Achieving Recoveries

Horned Lark by Gerrit Vyn
Horned Larks are listed as a species of greatest conservation concern in 10 states, and their populations have dropped by 182 million since 1970, leaving only 31% remaining. Image by Gerrit Vyn.

State wildlife agencies are ready to act and save our birds, but our states can’t do it alone. Partnerships are key.

Every State Has a Wildlife Action Plan, But Needs Funding

America’s state and territorial fish and wildlife agencies have identified more than 12,000 species of greatest conservation need—including wildlife at risk of becoming endangered. Each state has developed a State Wildlife Action Plan, a science-based action plan to turn around declining populations.

  • 56 fish and wildlife agencies (every state, territory, and the District of Columbia) have written action plans for every species of greatest conservation need, including 400+ bird species.
  • Each plan includes voluntary, non-regulatory measures that are proven to prevent Endangered Species Act listings.
  • Currently, our State Wildlife Action Plans receive less than 5% of the required funding needed for successful implementation.

Joint Ventures Multiply Conservation Dollars

With crucial funding through the U.S. Fish and Wildlife Service and locally driven management authority, states are partnering with federal agencies, nonprofit groups, corporations, and tribes on Migratory Bird Joint Ventures—regional conservation collaboratives with a track record of innovative, effective conservation models.

  • More than 20 Migratory Bird Joint Ventures have restored and conserved 27 million acres of habitat in the lower 48 states and Alaska.
  • Joint Ventures use a strategic business-planning model that emphasizes cost efficiency and voluntary, proactive conservation.
  • Joint Ventures are a powerful conservation multiplier, growing every federal $1 into more than $30 in matching conservation funds.

The Answers to America’s Bird Crisis

Habitat loss is the leading driver of bird declines, which means bird declines are an indicator of much bigger environmental issues on the land. For example, damage to bird habitats also impacts drinking water quality. Federal and state governments can empower a triumphant recovery—for birds and landscapes—with actions that attack the roots of the problem.

The Cornerstones of Successful Conservation Policy. Three cornerstone conservation acts—the North American Wetlands Conservation Act, the Neotropical Migratory Bird Act, and the Conservation Title of the Farm Bill—are the key drivers of conservation action for birds. All require a stronger commitment to future funding.

The Proposal by the Blue Ribbon Panel on Sustaining America’s Wildlife. In 2016, a panel of business and conservation experts—chaired by former Wyoming Governor Dave Freudenthal and Bass Pro Shops founder John Morris—studied the wildlife crisis and recommended that $1.3 billion in existing federal revenue be redirected to State Wildlife Action Plans annually, with no cost impacts to taxpayers, consumers, or businesses.

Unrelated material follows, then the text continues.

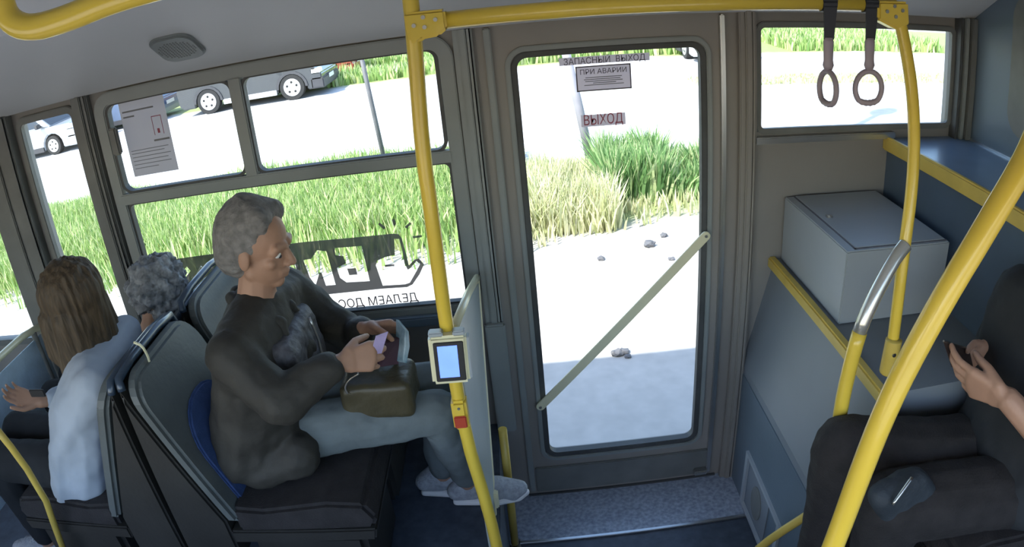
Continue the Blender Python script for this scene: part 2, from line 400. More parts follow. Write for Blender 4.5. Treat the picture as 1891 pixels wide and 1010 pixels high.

A No-Net-Loss Grasslands Policy. Modeled after George H. W. Bush’s famous No-Net-Loss Wetlands policy, a similar grasslands policy would protect prairie, help declining grassland birds, and ensure the availability of grazing lands for ranching. In 2014, the U.S.A. lost more prairie acres than the Amazon lost rainforest. A No-Net-Loss Grasslands Policy would also protect the grassy buffer lands along waterways that provide natural filtration and protect drinking water quality.

Strategies to Minimize Direct Bird Kills. NABCI partners have developed strategies to reduce the anthropogenic (or human-caused) threats to birds beyond habitat loss, with proposals for addressing feral cat colonies on public lands, reducing collisions through bird-friendly building codes, and transitioning to green energy through bird-friendly wind and solar energy development.